Sub Pop’s Seattle office is plenty nondescript. It’s located above a restaurant in a swank part of the city. There’s no sign on the door. The concierge of my hotel didn’t even know where it was located, and it was directly across the street.
But once inside — up a single elevator to the third floor — you sort of understand why they’ve got to be discreet. If they flew a flag out front, the place would be inundated by excited music geeks like me.

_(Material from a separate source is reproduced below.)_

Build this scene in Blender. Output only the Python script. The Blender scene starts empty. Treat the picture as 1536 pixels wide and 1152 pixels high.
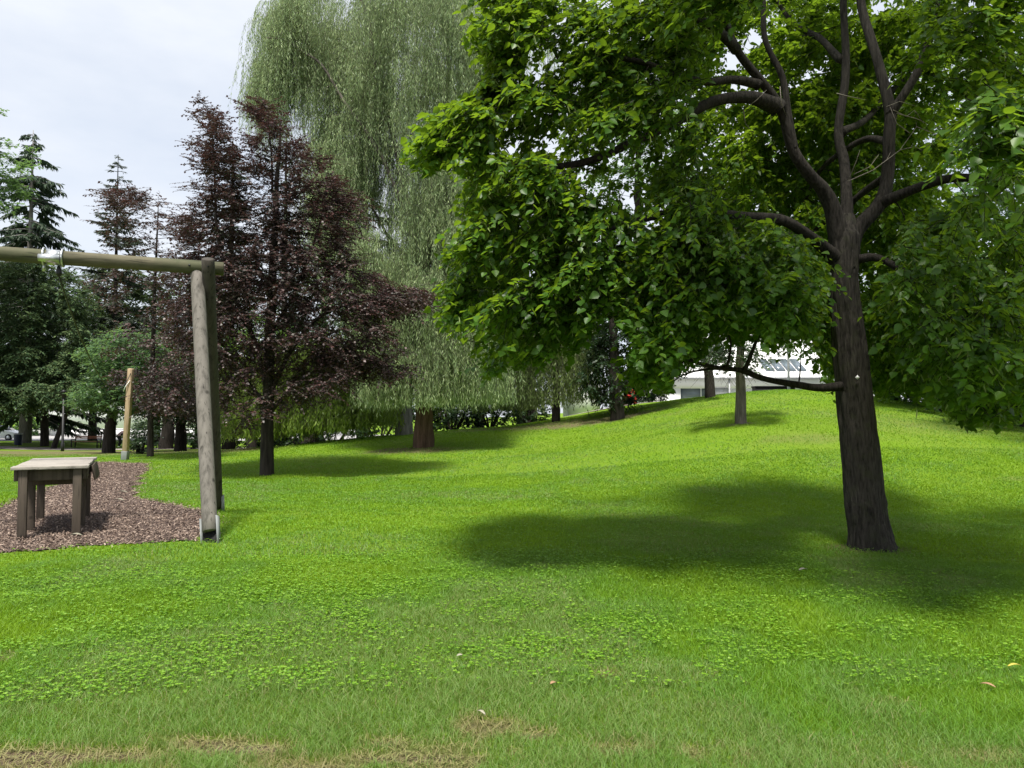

As the label celebrates its 20th (official) year in business, there’s so much history on display here, it’s simply mind-boggling. (For a look back at the label’s history and a list of 21 quintessential Sub Pop albums, check out this week’s Bigger Than the Sound column.) The walls are lined with original mockups for album covers (like Mudhoney’s Superfuzz Bigmuff EP and the banned artwork for Tad’s 8-Way Santa), early design concepts for Sub Pop’s iconic “Loser” T-shirt (complete with handwritten instructions from founder Bruce Pavitt that read, simply, “Make it BIG”) and original Charles Peterson photographs of young bands like Nirvana and Soundgarden. There are Polaroids of Beck, Greg Dulli and Stephen Malkmus clowning around at the old Sub Pop store. And there are gold and platinum records in the bathrooms.
And then there’s the warehouse, staffed by none other than Mudhoney frontman (and grunge god) Mark Arm and overflowing with every rare album the label has released over the course of two decades. The 15-year-old inside me leapt at seeing Saint Etienne CDs I hadn’t even thought about in a decade, and fainted a bit when Arm showed me the original pressings of ‘Honey’s “Touch Me I’m Sick” single. Oh, and there were T-shirts to the rafters. It was magical.
I was lucky enough to be given a tour by Megan Jasper, Sub Pop’s receptionist-turned-VP, who proudly showed off the photo booth and beer machine in the kitchen, joked about the lack of “happy endings” in the office massage room and let me run wild and free in the warehouse, where I grabbed records and generally behaved like an idiot.
Jasper knows all the names of the office dogs, knows how to sneak up to the roof to catch a glimpse of the Space Needle and can explain each piece of artwork and ephemera stuck to the walls. It was like having the world’s greatest tour guide on the world’s greatest tour. It was my indie-rock dream come true. It was amazing.
Oh, and as I was leaving, they even let me take my photo in the booth and stapled the pics on the wall, right next to the guys from Oxford Collapse and below Martha Plimpton. Sometimes I am very lucky.